» TO DO
The listing below is to be output in its exact form.

** BEGIN RECORDED INFORMATION **

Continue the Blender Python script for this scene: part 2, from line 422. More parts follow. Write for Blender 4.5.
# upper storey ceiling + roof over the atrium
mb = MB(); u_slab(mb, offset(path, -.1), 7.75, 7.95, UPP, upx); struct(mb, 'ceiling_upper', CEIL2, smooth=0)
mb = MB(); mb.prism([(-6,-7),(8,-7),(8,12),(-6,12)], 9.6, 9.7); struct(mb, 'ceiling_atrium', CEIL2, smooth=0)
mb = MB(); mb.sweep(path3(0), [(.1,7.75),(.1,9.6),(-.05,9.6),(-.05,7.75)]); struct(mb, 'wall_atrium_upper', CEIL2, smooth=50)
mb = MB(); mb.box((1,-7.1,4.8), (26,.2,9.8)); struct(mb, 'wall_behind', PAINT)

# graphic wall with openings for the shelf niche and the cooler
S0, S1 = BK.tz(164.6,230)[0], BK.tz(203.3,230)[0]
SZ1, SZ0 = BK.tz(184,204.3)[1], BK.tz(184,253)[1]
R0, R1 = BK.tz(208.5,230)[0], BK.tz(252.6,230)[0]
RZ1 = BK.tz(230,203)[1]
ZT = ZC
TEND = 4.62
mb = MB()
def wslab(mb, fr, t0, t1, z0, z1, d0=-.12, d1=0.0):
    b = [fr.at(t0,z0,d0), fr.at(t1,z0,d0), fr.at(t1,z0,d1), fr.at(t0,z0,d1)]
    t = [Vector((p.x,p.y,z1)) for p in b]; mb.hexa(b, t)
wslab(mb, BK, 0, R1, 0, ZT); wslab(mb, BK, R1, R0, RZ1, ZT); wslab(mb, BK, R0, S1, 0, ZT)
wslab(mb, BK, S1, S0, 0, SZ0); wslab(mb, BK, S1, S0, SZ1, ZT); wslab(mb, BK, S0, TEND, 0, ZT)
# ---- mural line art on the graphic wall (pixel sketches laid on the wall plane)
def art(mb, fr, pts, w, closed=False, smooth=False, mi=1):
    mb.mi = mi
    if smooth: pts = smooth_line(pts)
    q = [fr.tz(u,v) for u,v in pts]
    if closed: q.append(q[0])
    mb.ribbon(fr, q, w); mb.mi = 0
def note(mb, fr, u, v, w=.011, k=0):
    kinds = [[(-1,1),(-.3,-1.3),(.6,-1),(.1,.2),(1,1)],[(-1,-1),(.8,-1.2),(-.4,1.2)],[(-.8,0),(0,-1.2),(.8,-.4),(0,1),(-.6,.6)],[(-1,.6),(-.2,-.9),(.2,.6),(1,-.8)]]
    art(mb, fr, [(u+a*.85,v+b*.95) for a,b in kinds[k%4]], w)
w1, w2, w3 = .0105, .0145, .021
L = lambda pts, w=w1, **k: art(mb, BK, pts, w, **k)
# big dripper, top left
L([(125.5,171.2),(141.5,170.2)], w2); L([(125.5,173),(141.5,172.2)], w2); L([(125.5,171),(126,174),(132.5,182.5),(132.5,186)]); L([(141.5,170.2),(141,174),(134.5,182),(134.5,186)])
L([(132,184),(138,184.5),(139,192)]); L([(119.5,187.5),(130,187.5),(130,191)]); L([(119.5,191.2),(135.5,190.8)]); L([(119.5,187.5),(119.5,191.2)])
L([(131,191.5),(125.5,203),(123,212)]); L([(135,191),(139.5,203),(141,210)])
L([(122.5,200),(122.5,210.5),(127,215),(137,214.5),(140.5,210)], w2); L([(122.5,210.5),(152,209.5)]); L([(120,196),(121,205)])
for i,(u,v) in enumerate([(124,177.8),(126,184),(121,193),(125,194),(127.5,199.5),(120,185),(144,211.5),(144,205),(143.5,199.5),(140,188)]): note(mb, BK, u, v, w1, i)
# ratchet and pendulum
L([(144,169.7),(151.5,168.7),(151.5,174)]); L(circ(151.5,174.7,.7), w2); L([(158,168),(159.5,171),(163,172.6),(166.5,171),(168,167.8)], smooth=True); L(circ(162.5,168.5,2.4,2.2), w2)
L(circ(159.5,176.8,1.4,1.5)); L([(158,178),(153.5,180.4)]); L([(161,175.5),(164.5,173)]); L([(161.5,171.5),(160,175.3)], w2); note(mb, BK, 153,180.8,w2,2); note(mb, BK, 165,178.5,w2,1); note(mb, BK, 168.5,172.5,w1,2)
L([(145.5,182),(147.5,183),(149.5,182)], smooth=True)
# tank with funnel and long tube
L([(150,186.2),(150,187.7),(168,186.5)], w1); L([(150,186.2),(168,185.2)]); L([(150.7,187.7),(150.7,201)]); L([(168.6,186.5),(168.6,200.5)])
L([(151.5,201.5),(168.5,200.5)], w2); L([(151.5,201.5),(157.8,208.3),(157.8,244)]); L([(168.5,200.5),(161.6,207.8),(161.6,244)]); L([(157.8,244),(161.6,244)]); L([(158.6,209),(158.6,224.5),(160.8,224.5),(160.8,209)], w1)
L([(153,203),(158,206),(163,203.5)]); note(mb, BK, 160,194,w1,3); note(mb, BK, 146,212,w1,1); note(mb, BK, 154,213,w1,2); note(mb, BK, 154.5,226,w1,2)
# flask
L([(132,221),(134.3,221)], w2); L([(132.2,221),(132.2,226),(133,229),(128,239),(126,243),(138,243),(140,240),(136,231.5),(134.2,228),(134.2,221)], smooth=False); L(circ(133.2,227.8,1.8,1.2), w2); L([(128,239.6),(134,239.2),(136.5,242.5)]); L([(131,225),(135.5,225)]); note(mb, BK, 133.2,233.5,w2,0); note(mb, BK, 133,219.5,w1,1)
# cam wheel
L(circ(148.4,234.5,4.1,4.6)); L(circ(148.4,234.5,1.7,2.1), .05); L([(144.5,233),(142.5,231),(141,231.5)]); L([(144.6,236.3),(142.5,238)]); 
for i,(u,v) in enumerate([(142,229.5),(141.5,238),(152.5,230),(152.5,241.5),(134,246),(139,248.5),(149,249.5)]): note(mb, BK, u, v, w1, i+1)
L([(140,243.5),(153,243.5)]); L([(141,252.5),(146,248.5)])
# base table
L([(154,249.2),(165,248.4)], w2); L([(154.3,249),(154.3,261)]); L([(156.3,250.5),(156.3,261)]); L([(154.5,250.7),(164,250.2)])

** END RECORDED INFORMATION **

» RESULT OF THIS EXERCISE
Continue the Blender Python script for this scene: part 2, from line 422. More parts follow. Write for Blender 4.5.
# upper storey ceiling + roof over the atrium
mb = MB(); u_slab(mb, offset(path, -.1), 7.75, 7.95, UPP, upx); struct(mb, 'ceiling_upper', CEIL2, smooth=0)
mb = MB(); mb.prism([(-6,-7),(8,-7),(8,12),(-6,12)], 9.6, 9.7); struct(mb, 'ceiling_atrium', CEIL2, smooth=0)
mb = MB(); mb.sweep(path3(0), [(.1,7.75),(.1,9.6),(-.05,9.6),(-.05,7.75)]); struct(mb, 'wall_atrium_upper', CEIL2, smooth=50)
mb = MB(); mb.box((1,-7.1,4.8), (26,.2,9.8)); struct(mb, 'wall_behind', PAINT)

# graphic wall with openings for the shelf niche and the cooler
S0, S1 = BK.tz(164.6,230)[0], BK.tz(203.3,230)[0]
SZ1, SZ0 = BK.tz(184,204.3)[1], BK.tz(184,253)[1]
R0, R1 = BK.tz(208.5,230)[0], BK.tz(252.6,230)[0]
RZ1 = BK.tz(230,203)[1]
ZT = ZC
TEND = 4.62
mb = MB()
def wslab(mb, fr, t0, t1, z0, z1, d0=-.12, d1=0.0):
    b = [fr.at(t0,z0,d0), fr.at(t1,z0,d0), fr.at(t1,z0,d1), fr.at(t0,z0,d1)]
    t = [Vector((p.x,p.y,z1)) for p in b]; mb.hexa(b, t)
wslab(mb, BK, 0, R1, 0, ZT); wslab(mb, BK, R1, R0, RZ1, ZT); wslab(mb, BK, R0, S1, 0, ZT)
wslab(mb, BK, S1, S0, 0, SZ0); wslab(mb, BK, S1, S0, SZ1, ZT); wslab(mb, BK, S0, TEND, 0, ZT)
# ---- mural line art on the graphic wall (pixel sketches laid on the wall plane)
def art(mb, fr, pts, w, closed=False, smooth=False, mi=1):
    mb.mi = mi
    if smooth: pts = smooth_line(pts)
    q = [fr.tz(u,v) for u,v in pts]
    if closed: q.append(q[0])
    mb.ribbon(fr, q, w); mb.mi = 0
def note(mb, fr, u, v, w=.011, k=0):
    kinds = [[(-1,1),(-.3,-1.3),(.6,-1),(.1,.2),(1,1)],[(-1,-1),(.8,-1.2),(-.4,1.2)],[(-.8,0),(0,-1.2),(.8,-.4),(0,1),(-.6,.6)],[(-1,.6),(-.2,-.9),(.2,.6),(1,-.8)]]
    art(mb, fr, [(u+a*.85,v+b*.95) for a,b in kinds[k%4]], w)
w1, w2, w3 = .0105, .0145, .021
L = lambda pts, w=w1, **k: art(mb, BK, pts, w, **k)
# big dripper, top left
L([(125.5,171.2),(141.5,170.2)], w2); L([(125.5,173),(141.5,172.2)], w2); L([(125.5,171),(126,174),(132.5,182.5),(132.5,186)]); L([(141.5,170.2),(141,174),(134.5,182),(134.5,186)])
L([(132,184),(138,184.5),(139,192)]); L([(119.5,187.5),(130,187.5),(130,191)]); L([(119.5,191.2),(135.5,190.8)]); L([(119.5,187.5),(119.5,191.2)])
L([(131,191.5),(125.5,203),(123,212)]); L([(135,191),(139.5,203),(141,210)])
L([(122.5,200),(122.5,210.5),(127,215),(137,214.5),(140.5,210)], w2); L([(122.5,210.5),(152,209.5)]); L([(120,196),(121,205)])
for i,(u,v) in enumerate([(124,177.8),(126,184),(121,193),(125,194),(127.5,199.5),(120,185),(144,211.5),(144,205),(143.5,199.5),(140,188)]): note(mb, BK, u, v, w1, i)
# ratchet and pendulum
L([(144,169.7),(151.5,168.7),(151.5,174)]); L(circ(151.5,174.7,.7), w2); L([(158,168),(159.5,171),(163,172.6),(166.5,171),(168,167.8)], smooth=True); L(circ(162.5,168.5,2.4,2.2), w2)
L(circ(159.5,176.8,1.4,1.5)); L([(158,178),(153.5,180.4)]); L([(161,175.5),(164.5,173)]); L([(161.5,171.5),(160,175.3)], w2); note(mb, BK, 153,180.8,w2,2); note(mb, BK, 165,178.5,w2,1); note(mb, BK, 168.5,172.5,w1,2)
L([(145.5,182),(147.5,183),(149.5,182)], smooth=True)
# tank with funnel and long tube
L([(150,186.2),(150,187.7),(168,186.5)], w1); L([(150,186.2),(168,185.2)]); L([(150.7,187.7),(150.7,201)]); L([(168.6,186.5),(168.6,200.5)])
L([(151.5,201.5),(168.5,200.5)], w2); L([(151.5,201.5),(157.8,208.3),(157.8,244)]); L([(168.5,200.5),(161.6,207.8),(161.6,244)]); L([(157.8,244),(161.6,244)]); L([(158.6,209),(158.6,224.5),(160.8,224.5),(160.8,209)], w1)
L([(153,203),(158,206),(163,203.5)]); note(mb, BK, 160,194,w1,3); note(mb, BK, 146,212,w1,1); note(mb, BK, 154,213,w1,2); note(mb, BK, 154.5,226,w1,2)
# flask
L([(132,221),(134.3,221)], w2); L([(132.2,221),(132.2,226),(133,229),(128,239),(126,243),(138,243),(140,240),(136,231.5),(134.2,228),(134.2,221)], smooth=False); L(circ(133.2,227.8,1.8,1.2), w2); L([(128,239.6),(134,239.2),(136.5,242.5)]); L([(131,225),(135.5,225)]); note(mb, BK, 133.2,233.5,w2,0); note(mb, BK, 133,219.5,w1,1)
# cam wheel
L(circ(148.4,234.5,4.1,4.6)); L(circ(148.4,234.5,1.7,2.1), .05); L([(144.5,233),(142.5,231),(141,231.5)]); L([(144.6,236.3),(142.5,238)]); 
for i,(u,v) in enumerate([(142,229.5),(141.5,238),(152.5,230),(152.5,241.5),(134,246),(139,248.5),(149,249.5)]): note(mb, BK, u, v, w1, i+1)
L([(140,243.5),(153,243.5)]); L([(141,252.5),(146,248.5)])
# base table
L([(154,249.2),(165,248.4)], w2); L([(154.3,249),(154.3,261)]); L([(156.3,250.5),(156.3,261)]); L([(154.5,250.7),(164,250.2)])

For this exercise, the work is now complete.